Would you output the whole listing below, exactly as it reads?

_Source excerpt:_
• • • • •

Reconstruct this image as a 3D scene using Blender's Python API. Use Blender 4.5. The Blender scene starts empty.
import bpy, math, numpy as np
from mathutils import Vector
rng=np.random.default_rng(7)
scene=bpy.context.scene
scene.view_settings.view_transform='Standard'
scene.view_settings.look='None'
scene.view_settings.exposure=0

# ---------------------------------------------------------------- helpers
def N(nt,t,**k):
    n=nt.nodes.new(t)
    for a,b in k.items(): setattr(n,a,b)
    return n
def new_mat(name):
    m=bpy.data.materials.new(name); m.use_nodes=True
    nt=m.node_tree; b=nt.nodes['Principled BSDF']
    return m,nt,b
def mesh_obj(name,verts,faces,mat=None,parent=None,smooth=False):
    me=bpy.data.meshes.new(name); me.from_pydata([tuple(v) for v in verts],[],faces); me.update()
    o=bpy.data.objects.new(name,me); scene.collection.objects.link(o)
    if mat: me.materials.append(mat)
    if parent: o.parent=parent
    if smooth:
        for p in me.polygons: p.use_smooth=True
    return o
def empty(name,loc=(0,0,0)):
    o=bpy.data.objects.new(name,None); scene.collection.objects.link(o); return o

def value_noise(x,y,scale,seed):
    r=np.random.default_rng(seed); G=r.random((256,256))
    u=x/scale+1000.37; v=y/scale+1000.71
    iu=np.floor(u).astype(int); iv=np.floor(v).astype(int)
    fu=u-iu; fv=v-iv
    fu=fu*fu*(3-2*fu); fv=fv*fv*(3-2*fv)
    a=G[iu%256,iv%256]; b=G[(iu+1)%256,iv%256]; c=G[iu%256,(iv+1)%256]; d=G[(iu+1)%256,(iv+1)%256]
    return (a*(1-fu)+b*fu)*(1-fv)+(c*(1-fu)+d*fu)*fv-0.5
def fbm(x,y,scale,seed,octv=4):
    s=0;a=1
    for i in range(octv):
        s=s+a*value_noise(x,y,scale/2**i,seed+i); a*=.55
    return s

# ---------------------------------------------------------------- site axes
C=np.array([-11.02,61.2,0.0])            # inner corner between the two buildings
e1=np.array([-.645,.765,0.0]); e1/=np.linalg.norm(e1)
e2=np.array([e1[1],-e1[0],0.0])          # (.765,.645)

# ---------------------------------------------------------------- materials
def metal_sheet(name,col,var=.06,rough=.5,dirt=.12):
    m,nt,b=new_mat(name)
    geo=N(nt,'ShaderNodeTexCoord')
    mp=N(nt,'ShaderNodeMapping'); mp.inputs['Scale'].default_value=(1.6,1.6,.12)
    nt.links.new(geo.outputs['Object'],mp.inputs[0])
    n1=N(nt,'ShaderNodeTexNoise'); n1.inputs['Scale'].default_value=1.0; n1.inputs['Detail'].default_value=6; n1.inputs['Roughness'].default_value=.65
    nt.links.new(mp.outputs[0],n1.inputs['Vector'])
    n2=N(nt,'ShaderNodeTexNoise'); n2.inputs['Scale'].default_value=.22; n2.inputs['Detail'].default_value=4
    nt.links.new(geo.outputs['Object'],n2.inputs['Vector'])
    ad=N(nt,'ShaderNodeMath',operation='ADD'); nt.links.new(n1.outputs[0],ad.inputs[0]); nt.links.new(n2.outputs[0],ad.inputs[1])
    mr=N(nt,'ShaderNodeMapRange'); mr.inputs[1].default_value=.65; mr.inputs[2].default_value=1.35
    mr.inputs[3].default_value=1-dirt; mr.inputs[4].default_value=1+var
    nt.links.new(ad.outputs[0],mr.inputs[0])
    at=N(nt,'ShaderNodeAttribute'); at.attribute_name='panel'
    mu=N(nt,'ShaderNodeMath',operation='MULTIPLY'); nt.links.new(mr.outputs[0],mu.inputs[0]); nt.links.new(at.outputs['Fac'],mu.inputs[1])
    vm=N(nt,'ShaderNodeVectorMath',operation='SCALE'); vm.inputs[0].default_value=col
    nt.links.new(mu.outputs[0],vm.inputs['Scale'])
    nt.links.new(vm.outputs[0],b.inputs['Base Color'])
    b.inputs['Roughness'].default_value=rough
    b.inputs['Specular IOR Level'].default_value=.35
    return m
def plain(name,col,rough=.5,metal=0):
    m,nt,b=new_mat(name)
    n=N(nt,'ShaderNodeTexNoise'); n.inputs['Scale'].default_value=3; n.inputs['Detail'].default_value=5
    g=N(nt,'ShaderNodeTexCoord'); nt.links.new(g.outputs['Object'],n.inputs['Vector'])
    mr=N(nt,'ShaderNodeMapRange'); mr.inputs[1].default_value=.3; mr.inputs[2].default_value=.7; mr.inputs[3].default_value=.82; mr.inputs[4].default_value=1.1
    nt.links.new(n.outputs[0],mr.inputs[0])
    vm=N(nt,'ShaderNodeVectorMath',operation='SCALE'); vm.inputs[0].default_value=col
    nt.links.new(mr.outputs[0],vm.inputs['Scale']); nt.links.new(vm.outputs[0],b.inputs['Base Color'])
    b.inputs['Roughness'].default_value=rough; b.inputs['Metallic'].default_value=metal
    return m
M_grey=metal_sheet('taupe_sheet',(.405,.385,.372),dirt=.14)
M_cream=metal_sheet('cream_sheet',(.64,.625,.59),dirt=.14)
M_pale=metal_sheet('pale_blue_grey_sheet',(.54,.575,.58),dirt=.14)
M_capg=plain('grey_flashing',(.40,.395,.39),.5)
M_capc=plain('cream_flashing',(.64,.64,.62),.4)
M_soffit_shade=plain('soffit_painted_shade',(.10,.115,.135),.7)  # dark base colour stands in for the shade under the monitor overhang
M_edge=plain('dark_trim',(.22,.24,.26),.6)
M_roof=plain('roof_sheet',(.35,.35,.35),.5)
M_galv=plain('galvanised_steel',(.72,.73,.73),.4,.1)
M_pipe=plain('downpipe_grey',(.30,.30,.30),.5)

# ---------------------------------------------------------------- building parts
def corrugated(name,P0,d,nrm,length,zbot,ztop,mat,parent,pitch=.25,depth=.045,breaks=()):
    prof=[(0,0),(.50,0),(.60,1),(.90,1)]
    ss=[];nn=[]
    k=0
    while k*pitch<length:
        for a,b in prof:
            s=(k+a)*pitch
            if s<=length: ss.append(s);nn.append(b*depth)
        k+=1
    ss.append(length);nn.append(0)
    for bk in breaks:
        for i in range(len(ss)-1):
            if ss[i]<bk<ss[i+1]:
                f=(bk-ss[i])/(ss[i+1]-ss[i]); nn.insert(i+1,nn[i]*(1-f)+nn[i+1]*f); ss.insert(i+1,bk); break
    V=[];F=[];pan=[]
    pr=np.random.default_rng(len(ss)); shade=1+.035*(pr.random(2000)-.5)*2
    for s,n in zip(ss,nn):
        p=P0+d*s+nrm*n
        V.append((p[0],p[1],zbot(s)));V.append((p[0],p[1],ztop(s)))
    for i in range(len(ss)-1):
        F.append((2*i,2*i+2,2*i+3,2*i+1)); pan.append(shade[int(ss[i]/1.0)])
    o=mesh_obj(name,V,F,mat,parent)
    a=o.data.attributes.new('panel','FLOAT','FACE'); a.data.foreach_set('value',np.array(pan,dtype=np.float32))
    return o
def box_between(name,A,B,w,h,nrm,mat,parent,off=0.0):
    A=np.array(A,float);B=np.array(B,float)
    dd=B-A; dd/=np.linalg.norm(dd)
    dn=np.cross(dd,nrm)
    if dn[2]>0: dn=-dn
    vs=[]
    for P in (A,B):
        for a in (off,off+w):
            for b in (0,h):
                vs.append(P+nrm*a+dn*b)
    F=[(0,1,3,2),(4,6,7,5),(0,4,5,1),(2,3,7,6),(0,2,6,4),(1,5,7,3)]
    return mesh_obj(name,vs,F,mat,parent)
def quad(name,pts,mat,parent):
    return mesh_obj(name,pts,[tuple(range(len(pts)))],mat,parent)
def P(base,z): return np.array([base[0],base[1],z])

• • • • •

_Expected answer:_
Reconstruct this image as a 3D scene using Blender's Python API. Use Blender 4.5. The Blender scene starts empty.
import bpy, math, numpy as np
from mathutils import Vector
rng=np.random.default_rng(7)
scene=bpy.context.scene
scene.view_settings.view_transform='Standard'
scene.view_settings.look='None'
scene.view_settings.exposure=0

# ---------------------------------------------------------------- helpers
def N(nt,t,**k):
    n=nt.nodes.new(t)
    for a,b in k.items(): setattr(n,a,b)
    return n
def new_mat(name):
    m=bpy.data.materials.new(name); m.use_nodes=True
    nt=m.node_tree; b=nt.nodes['Principled BSDF']
    return m,nt,b
def mesh_obj(name,verts,faces,mat=None,parent=None,smooth=False):
    me=bpy.data.meshes.new(name); me.from_pydata([tuple(v) for v in verts],[],faces); me.update()
    o=bpy.data.objects.new(name,me); scene.collection.objects.link(o)
    if mat: me.materials.append(mat)
    if parent: o.parent=parent
    if smooth:
        for p in me.polygons: p.use_smooth=True
    return o
def empty(name,loc=(0,0,0)):
    o=bpy.data.objects.new(name,None); scene.collection.objects.link(o); return o

def value_noise(x,y,scale,seed):
    r=np.random.default_rng(seed); G=r.random((256,256))
    u=x/scale+1000.37; v=y/scale+1000.71
    iu=np.floor(u).astype(int); iv=np.floor(v).astype(int)
    fu=u-iu; fv=v-iv
    fu=fu*fu*(3-2*fu); fv=fv*fv*(3-2*fv)
    a=G[iu%256,iv%256]; b=G[(iu+1)%256,iv%256]; c=G[iu%256,(iv+1)%256]; d=G[(iu+1)%256,(iv+1)%256]
    return (a*(1-fu)+b*fu)*(1-fv)+(c*(1-fu)+d*fu)*fv-0.5
def fbm(x,y,scale,seed,octv=4):
    s=0;a=1
    for i in range(octv):
        s=s+a*value_noise(x,y,scale/2**i,seed+i); a*=.55
    return s

# ---------------------------------------------------------------- site axes
C=np.array([-11.02,61.2,0.0])            # inner corner between the two buildings
e1=np.array([-.645,.765,0.0]); e1/=np.linalg.norm(e1)
e2=np.array([e1[1],-e1[0],0.0])          # (.765,.645)

# ---------------------------------------------------------------- materials
def metal_sheet(name,col,var=.06,rough=.5,dirt=.12):
    m,nt,b=new_mat(name)
    geo=N(nt,'ShaderNodeTexCoord')
    mp=N(nt,'ShaderNodeMapping'); mp.inputs['Scale'].default_value=(1.6,1.6,.12)
    nt.links.new(geo.outputs['Object'],mp.inputs[0])
    n1=N(nt,'ShaderNodeTexNoise'); n1.inputs['Scale'].default_value=1.0; n1.inputs['Detail'].default_value=6; n1.inputs['Roughness'].default_value=.65
    nt.links.new(mp.outputs[0],n1.inputs['Vector'])
    n2=N(nt,'ShaderNodeTexNoise'); n2.inputs['Scale'].default_value=.22; n2.inputs['Detail'].default_value=4
    nt.links.new(geo.outputs['Object'],n2.inputs['Vector'])
    ad=N(nt,'ShaderNodeMath',operation='ADD'); nt.links.new(n1.outputs[0],ad.inputs[0]); nt.links.new(n2.outputs[0],ad.inputs[1])
    mr=N(nt,'ShaderNodeMapRange'); mr.inputs[1].default_value=.65; mr.inputs[2].default_value=1.35
    mr.inputs[3].default_value=1-dirt; mr.inputs[4].default_value=1+var
    nt.links.new(ad.outputs[0],mr.inputs[0])
    at=N(nt,'ShaderNodeAttribute'); at.attribute_name='panel'
    mu=N(nt,'ShaderNodeMath',operation='MULTIPLY'); nt.links.new(mr.outputs[0],mu.inputs[0]); nt.links.new(at.outputs['Fac'],mu.inputs[1])
    vm=N(nt,'ShaderNodeVectorMath',operation='SCALE'); vm.inputs[0].default_value=col
    nt.links.new(mu.outputs[0],vm.inputs['Scale'])
    nt.links.new(vm.outputs[0],b.inputs['Base Color'])
    b.inputs['Roughness'].default_value=rough
    b.inputs['Specular IOR Level'].default_value=.35
    return m
def plain(name,col,rough=.5,metal=0):
    m,nt,b=new_mat(name)
    n=N(nt,'ShaderNodeTexNoise'); n.inputs['Scale'].default_value=3; n.inputs['Detail'].default_value=5
    g=N(nt,'ShaderNodeTexCoord'); nt.links.new(g.outputs['Object'],n.inputs['Vector'])
    mr=N(nt,'ShaderNodeMapRange'); mr.inputs[1].default_value=.3; mr.inputs[2].default_value=.7; mr.inputs[3].default_value=.82; mr.inputs[4].default_value=1.1
    nt.links.new(n.outputs[0],mr.inputs[0])
    vm=N(nt,'ShaderNodeVectorMath',operation='SCALE'); vm.inputs[0].default_value=col
    nt.links.new(mr.outputs[0],vm.inputs['Scale']); nt.links.new(vm.outputs[0],b.inputs['Base Color'])
    b.inputs['Roughness'].default_value=rough; b.inputs['Metallic'].default_value=metal
    return m
M_grey=metal_sheet('taupe_sheet',(.405,.385,.372),dirt=.14)
M_cream=metal_sheet('cream_sheet',(.64,.625,.59),dirt=.14)
M_pale=metal_sheet('pale_blue_grey_sheet',(.54,.575,.58),dirt=.14)
M_capg=plain('grey_flashing',(.40,.395,.39),.5)
M_capc=plain('cream_flashing',(.64,.64,.62),.4)
M_soffit_shade=plain('soffit_painted_shade',(.10,.115,.135),.7)  # dark base colour stands in for the shade under the monitor overhang
M_edge=plain('dark_trim',(.22,.24,.26),.6)
M_roof=plain('roof_sheet',(.35,.35,.35),.5)
M_galv=plain('galvanised_steel',(.72,.73,.73),.4,.1)
M_pipe=plain('downpipe_grey',(.30,.30,.30),.5)

# ---------------------------------------------------------------- building parts
def corrugated(name,P0,d,nrm,length,zbot,ztop,mat,parent,pitch=.25,depth=.045,breaks=()):
    prof=[(0,0),(.50,0),(.60,1),(.90,1)]
    ss=[];nn=[]
    k=0
    while k*pitch<length:
        for a,b in prof:
            s=(k+a)*pitch
            if s<=length: ss.append(s);nn.append(b*depth)
        k+=1
    ss.append(length);nn.append(0)
    for bk in breaks:
        for i in range(len(ss)-1):
            if ss[i]<bk<ss[i+1]:
                f=(bk-ss[i])/(ss[i+1]-ss[i]); nn.insert(i+1,nn[i]*(1-f)+nn[i+1]*f); ss.insert(i+1,bk); break
    V=[];F=[];pan=[]
    pr=np.random.default_rng(len(ss)); shade=1+.035*(pr.random(2000)-.5)*2
    for s,n in zip(ss,nn):
        p=P0+d*s+nrm*n
        V.append((p[0],p[1],zbot(s)));V.append((p[0],p[1],ztop(s)))
    for i in range(len(ss)-1):
        F.append((2*i,2*i+2,2*i+3,2*i+1)); pan.append(shade[int(ss[i]/1.0)])
    o=mesh_obj(name,V,F,mat,parent)
    a=o.data.attributes.new('panel','FLOAT','FACE'); a.data.foreach_set('value',np.array(pan,dtype=np.float32))
    return o
def box_between(name,A,B,w,h,nrm,mat,parent,off=0.0):
    A=np.array(A,float);B=np.array(B,float)
    dd=B-A; dd/=np.linalg.norm(dd)
    dn=np.cross(dd,nrm)
    if dn[2]>0: dn=-dn
    vs=[]
    for P in (A,B):
        for a in (off,off+w):
            for b in (0,h):
                vs.append(P+nrm*a+dn*b)
    F=[(0,1,3,2),(4,6,7,5),(0,4,5,1),(2,3,7,6),(0,2,6,4),(1,5,7,3)]
    return mesh_obj(name,vs,F,mat,parent)
def quad(name,pts,mat,parent):
    return mesh_obj(name,pts,[tuple(range(len(pts)))],mat,parent)
def P(base,z): return np.array([base[0],base[1],z])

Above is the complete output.